**GIVEN REQUEST:** Give every line of the material again, exactly as written.

**SOURCE MATERIAL:**
┌────────

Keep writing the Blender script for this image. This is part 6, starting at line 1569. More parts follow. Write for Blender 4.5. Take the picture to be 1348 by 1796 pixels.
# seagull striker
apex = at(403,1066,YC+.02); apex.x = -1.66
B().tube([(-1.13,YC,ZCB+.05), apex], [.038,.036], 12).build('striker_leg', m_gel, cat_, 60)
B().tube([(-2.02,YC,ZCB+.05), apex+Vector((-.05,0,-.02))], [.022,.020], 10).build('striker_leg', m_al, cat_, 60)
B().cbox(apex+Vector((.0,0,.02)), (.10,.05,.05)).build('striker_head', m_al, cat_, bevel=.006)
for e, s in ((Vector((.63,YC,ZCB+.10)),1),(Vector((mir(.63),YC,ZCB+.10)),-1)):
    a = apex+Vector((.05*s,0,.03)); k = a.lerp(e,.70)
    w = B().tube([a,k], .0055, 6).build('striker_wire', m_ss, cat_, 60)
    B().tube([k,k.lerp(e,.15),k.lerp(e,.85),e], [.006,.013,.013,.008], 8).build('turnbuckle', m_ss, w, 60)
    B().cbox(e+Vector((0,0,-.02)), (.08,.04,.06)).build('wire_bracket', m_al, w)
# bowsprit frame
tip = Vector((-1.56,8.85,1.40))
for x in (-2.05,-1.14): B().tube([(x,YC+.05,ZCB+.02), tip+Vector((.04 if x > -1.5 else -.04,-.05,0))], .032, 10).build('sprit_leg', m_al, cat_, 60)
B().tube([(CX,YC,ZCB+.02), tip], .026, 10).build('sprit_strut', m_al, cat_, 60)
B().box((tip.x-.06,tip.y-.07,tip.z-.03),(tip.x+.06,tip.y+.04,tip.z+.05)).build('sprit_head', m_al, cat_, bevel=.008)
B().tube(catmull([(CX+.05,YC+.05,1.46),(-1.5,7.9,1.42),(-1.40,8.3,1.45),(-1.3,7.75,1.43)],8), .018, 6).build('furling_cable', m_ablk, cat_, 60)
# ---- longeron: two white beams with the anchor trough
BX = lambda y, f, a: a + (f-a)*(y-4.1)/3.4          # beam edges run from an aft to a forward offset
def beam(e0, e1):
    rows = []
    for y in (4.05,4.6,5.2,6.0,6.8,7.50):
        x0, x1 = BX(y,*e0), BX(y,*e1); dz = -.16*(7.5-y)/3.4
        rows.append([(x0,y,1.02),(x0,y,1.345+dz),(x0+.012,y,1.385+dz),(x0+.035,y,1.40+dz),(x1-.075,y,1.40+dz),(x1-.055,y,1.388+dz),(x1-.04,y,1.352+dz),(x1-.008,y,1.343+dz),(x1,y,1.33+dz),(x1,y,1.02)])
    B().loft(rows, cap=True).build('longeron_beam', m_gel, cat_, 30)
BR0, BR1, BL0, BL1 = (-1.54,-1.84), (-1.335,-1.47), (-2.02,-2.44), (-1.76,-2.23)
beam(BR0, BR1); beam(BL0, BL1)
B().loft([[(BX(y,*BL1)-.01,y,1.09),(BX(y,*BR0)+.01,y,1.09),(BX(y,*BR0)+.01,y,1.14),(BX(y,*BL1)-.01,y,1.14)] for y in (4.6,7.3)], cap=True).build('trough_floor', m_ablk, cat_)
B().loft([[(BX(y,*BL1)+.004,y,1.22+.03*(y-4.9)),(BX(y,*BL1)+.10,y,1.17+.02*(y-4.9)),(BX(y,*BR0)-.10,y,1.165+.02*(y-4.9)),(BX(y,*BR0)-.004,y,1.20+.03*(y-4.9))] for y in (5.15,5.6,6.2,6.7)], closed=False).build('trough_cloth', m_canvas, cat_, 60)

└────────

**SOLUTION FOR THIS PROBLEM:**
Keep writing the Blender script for this image. This is part 6, starting at line 1569. More parts follow. Write for Blender 4.5. Take the picture to be 1348 by 1796 pixels.
# seagull striker
apex = at(403,1066,YC+.02); apex.x = -1.66
B().tube([(-1.13,YC,ZCB+.05), apex], [.038,.036], 12).build('striker_leg', m_gel, cat_, 60)
B().tube([(-2.02,YC,ZCB+.05), apex+Vector((-.05,0,-.02))], [.022,.020], 10).build('striker_leg', m_al, cat_, 60)
B().cbox(apex+Vector((.0,0,.02)), (.10,.05,.05)).build('striker_head', m_al, cat_, bevel=.006)
for e, s in ((Vector((.63,YC,ZCB+.10)),1),(Vector((mir(.63),YC,ZCB+.10)),-1)):
    a = apex+Vector((.05*s,0,.03)); k = a.lerp(e,.70)
    w = B().tube([a,k], .0055, 6).build('striker_wire', m_ss, cat_, 60)
    B().tube([k,k.lerp(e,.15),k.lerp(e,.85),e], [.006,.013,.013,.008], 8).build('turnbuckle', m_ss, w, 60)
    B().cbox(e+Vector((0,0,-.02)), (.08,.04,.06)).build('wire_bracket', m_al, w)
# bowsprit frame
tip = Vector((-1.56,8.85,1.40))
for x in (-2.05,-1.14): B().tube([(x,YC+.05,ZCB+.02), tip+Vector((.04 if x > -1.5 else -.04,-.05,0))], .032, 10).build('sprit_leg', m_al, cat_, 60)
B().tube([(CX,YC,ZCB+.02), tip], .026, 10).build('sprit_strut', m_al, cat_, 60)
B().box((tip.x-.06,tip.y-.07,tip.z-.03),(tip.x+.06,tip.y+.04,tip.z+.05)).build('sprit_head', m_al, cat_, bevel=.008)
B().tube(catmull([(CX+.05,YC+.05,1.46),(-1.5,7.9,1.42),(-1.40,8.3,1.45),(-1.3,7.75,1.43)],8), .018, 6).build('furling_cable', m_ablk, cat_, 60)
# ---- longeron: two white beams with the anchor trough
BX = lambda y, f, a: a + (f-a)*(y-4.1)/3.4          # beam edges run from an aft to a forward offset
def beam(e0, e1):
    rows = []
    for y in (4.05,4.6,5.2,6.0,6.8,7.50):
        x0, x1 = BX(y,*e0), BX(y,*e1); dz = -.16*(7.5-y)/3.4
        rows.append([(x0,y,1.02),(x0,y,1.345+dz),(x0+.012,y,1.385+dz),(x0+.035,y,1.40+dz),(x1-.075,y,1.40+dz),(x1-.055,y,1.388+dz),(x1-.04,y,1.352+dz),(x1-.008,y,1.343+dz),(x1,y,1.33+dz),(x1,y,1.02)])
    B().loft(rows, cap=True).build('longeron_beam', m_gel, cat_, 30)
BR0, BR1, BL0, BL1 = (-1.54,-1.84), (-1.335,-1.47), (-2.02,-2.44), (-1.76,-2.23)
beam(BR0, BR1); beam(BL0, BL1)
B().loft([[(BX(y,*BL1)-.01,y,1.09),(BX(y,*BR0)+.01,y,1.09),(BX(y,*BR0)+.01,y,1.14),(BX(y,*BL1)-.01,y,1.14)] for y in (4.6,7.3)], cap=True).build('trough_floor', m_ablk, cat_)
B().loft([[(BX(y,*BL1)+.004,y,1.22+.03*(y-4.9)),(BX(y,*BL1)+.10,y,1.17+.02*(y-4.9)),(BX(y,*BR0)-.10,y,1.165+.02*(y-4.9)),(BX(y,*BR0)-.004,y,1.20+.03*(y-4.9))] for y in (5.15,5.6,6.2,6.7)], closed=False).build('trough_cloth', m_canvas, cat_, 60)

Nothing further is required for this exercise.